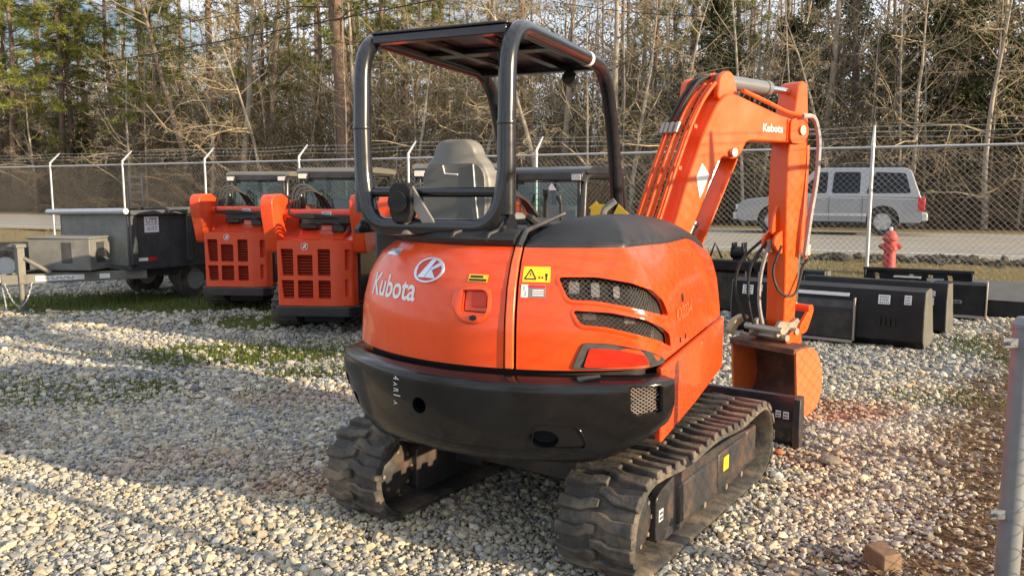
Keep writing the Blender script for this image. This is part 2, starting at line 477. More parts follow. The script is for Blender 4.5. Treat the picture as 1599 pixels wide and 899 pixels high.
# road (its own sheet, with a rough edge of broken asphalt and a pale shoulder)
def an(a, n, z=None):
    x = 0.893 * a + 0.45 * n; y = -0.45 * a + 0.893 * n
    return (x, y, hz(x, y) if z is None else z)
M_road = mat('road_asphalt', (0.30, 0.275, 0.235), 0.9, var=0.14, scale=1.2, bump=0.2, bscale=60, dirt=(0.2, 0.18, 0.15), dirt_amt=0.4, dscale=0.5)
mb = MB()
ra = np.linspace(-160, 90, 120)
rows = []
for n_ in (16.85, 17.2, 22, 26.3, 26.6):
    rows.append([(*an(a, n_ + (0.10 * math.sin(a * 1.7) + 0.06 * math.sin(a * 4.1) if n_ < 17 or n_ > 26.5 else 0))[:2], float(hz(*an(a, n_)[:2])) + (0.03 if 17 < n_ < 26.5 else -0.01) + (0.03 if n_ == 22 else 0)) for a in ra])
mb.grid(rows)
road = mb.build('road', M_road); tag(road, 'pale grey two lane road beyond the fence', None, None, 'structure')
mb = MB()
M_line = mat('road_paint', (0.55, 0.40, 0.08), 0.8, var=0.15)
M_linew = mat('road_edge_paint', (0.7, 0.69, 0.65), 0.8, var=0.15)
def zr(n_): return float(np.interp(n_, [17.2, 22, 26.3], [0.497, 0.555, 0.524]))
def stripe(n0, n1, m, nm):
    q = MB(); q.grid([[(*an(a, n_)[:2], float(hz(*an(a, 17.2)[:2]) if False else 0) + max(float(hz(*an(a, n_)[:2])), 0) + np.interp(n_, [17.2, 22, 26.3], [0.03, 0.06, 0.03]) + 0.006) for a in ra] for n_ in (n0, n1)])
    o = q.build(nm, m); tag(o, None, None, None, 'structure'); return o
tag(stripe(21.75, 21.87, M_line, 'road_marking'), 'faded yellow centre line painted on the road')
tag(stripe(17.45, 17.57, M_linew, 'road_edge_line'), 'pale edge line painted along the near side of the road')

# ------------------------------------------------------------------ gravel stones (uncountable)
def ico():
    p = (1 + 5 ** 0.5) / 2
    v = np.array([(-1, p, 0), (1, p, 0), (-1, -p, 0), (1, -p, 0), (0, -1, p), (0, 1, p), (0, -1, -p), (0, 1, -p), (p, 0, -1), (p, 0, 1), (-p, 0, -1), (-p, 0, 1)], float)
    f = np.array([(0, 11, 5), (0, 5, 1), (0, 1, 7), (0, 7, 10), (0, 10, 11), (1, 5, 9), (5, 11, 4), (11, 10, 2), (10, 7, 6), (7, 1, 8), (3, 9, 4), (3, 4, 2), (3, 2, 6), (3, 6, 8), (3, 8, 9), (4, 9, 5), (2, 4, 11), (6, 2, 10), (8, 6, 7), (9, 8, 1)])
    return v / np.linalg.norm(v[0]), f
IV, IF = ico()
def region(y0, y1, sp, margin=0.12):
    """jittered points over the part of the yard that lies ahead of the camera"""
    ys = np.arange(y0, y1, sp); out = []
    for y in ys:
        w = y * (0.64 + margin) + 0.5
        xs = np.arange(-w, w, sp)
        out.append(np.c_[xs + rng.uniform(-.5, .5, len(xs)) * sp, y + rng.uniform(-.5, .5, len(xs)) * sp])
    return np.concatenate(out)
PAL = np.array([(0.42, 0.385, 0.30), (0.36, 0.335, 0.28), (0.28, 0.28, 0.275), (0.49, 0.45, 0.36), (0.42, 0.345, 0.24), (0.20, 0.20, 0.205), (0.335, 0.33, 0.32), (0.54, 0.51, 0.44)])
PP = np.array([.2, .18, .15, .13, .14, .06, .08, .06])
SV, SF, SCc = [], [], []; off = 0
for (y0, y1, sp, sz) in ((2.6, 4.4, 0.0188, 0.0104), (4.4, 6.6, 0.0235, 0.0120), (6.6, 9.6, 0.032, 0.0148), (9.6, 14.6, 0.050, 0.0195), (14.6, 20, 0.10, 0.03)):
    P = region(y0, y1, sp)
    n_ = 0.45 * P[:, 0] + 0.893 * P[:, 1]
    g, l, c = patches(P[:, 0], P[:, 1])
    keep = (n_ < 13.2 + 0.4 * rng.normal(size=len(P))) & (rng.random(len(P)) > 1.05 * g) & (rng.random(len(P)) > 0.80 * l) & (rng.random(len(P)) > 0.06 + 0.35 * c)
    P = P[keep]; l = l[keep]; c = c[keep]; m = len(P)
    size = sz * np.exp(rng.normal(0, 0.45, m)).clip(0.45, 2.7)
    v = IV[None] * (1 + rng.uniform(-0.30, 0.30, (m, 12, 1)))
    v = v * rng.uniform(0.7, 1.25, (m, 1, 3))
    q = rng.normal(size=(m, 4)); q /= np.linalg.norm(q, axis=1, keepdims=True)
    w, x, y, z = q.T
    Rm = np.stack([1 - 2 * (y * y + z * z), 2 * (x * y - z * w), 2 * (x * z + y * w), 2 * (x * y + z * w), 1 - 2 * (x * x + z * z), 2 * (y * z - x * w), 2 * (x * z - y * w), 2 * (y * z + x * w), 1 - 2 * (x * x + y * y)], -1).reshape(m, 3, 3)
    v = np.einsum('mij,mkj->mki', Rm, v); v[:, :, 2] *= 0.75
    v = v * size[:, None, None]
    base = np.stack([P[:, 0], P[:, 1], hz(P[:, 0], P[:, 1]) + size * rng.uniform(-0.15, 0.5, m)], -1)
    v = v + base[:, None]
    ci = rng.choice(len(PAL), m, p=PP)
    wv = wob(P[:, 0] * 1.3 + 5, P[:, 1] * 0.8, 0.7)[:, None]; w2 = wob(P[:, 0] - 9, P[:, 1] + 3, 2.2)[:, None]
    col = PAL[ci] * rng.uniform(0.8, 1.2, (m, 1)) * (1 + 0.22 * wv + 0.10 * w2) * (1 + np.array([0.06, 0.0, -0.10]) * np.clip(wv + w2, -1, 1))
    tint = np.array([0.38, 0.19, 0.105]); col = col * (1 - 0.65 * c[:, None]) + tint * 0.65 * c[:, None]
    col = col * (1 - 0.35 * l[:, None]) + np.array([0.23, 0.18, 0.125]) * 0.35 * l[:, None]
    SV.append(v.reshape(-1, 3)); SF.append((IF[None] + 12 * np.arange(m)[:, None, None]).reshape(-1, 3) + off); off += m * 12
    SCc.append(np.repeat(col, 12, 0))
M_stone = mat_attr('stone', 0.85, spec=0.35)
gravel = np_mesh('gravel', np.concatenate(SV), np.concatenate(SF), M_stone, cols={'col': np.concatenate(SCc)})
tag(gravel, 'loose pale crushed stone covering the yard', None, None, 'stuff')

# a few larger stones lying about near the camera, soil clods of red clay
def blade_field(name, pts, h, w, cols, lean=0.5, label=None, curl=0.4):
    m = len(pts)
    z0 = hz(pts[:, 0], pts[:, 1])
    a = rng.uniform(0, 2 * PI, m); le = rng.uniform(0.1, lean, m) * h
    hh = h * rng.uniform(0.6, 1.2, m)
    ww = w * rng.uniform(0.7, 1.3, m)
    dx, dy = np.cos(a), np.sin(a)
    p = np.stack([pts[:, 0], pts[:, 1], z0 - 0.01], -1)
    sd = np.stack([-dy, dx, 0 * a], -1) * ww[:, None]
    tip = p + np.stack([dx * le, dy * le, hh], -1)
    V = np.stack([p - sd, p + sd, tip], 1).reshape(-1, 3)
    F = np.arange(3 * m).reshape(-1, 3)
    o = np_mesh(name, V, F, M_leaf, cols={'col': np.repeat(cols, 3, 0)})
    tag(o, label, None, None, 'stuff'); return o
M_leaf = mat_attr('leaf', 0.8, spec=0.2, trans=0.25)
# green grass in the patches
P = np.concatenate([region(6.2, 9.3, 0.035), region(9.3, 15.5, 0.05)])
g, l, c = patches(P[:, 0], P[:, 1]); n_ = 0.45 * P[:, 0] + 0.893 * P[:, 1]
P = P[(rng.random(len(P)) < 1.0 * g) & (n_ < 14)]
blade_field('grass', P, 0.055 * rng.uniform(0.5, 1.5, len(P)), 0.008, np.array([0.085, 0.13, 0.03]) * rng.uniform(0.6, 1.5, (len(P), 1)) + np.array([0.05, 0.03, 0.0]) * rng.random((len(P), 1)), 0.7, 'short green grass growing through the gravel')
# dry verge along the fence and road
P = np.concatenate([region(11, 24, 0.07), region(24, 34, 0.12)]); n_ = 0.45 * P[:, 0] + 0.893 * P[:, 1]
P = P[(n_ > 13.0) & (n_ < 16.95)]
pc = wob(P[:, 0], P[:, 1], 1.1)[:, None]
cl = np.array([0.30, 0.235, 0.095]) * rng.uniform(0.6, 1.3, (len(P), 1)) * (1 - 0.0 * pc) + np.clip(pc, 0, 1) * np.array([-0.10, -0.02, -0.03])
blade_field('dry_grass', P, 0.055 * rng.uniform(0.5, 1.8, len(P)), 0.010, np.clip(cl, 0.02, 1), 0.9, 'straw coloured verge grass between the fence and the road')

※

§ **Exercise instructions**: Repeat the listing above from its first line through the line that contains "tag(stripe(17.45, 17.57, M_linew, 'road_edge_line'), 'pale", both included, and nothing more. Drop the pictures.

§ **Complete answer**:
Keep writing the Blender script for this image. This is part 2, starting at line 477. More parts follow. The script is for Blender 4.5. Treat the picture as 1599 pixels wide and 899 pixels high.
# road (its own sheet, with a rough edge of broken asphalt and a pale shoulder)
def an(a, n, z=None):
    x = 0.893 * a + 0.45 * n; y = -0.45 * a + 0.893 * n
    return (x, y, hz(x, y) if z is None else z)
M_road = mat('road_asphalt', (0.30, 0.275, 0.235), 0.9, var=0.14, scale=1.2, bump=0.2, bscale=60, dirt=(0.2, 0.18, 0.15), dirt_amt=0.4, dscale=0.5)
mb = MB()
ra = np.linspace(-160, 90, 120)
rows = []
for n_ in (16.85, 17.2, 22, 26.3, 26.6):
    rows.append([(*an(a, n_ + (0.10 * math.sin(a * 1.7) + 0.06 * math.sin(a * 4.1) if n_ < 17 or n_ > 26.5 else 0))[:2], float(hz(*an(a, n_)[:2])) + (0.03 if 17 < n_ < 26.5 else -0.01) + (0.03 if n_ == 22 else 0)) for a in ra])
mb.grid(rows)
road = mb.build('road', M_road); tag(road, 'pale grey two lane road beyond the fence', None, None, 'structure')
mb = MB()
M_line = mat('road_paint', (0.55, 0.40, 0.08), 0.8, var=0.15)
M_linew = mat('road_edge_paint', (0.7, 0.69, 0.65), 0.8, var=0.15)
def zr(n_): return float(np.interp(n_, [17.2, 22, 26.3], [0.497, 0.555, 0.524]))
def stripe(n0, n1, m, nm):
    q = MB(); q.grid([[(*an(a, n_)[:2], float(hz(*an(a, 17.2)[:2]) if False else 0) + max(float(hz(*an(a, n_)[:2])), 0) + np.interp(n_, [17.2, 22, 26.3], [0.03, 0.06, 0.03]) + 0.006) for a in ra] for n_ in (n0, n1)])
    o = q.build(nm, m); tag(o, None, None, None, 'structure'); return o
tag(stripe(21.75, 21.87, M_line, 'road_marking'), 'faded yellow centre line painted on the road')
tag(stripe(17.45, 17.57, M_linew, 'road_edge_line'), 'pale edge line painted along the near side of the road')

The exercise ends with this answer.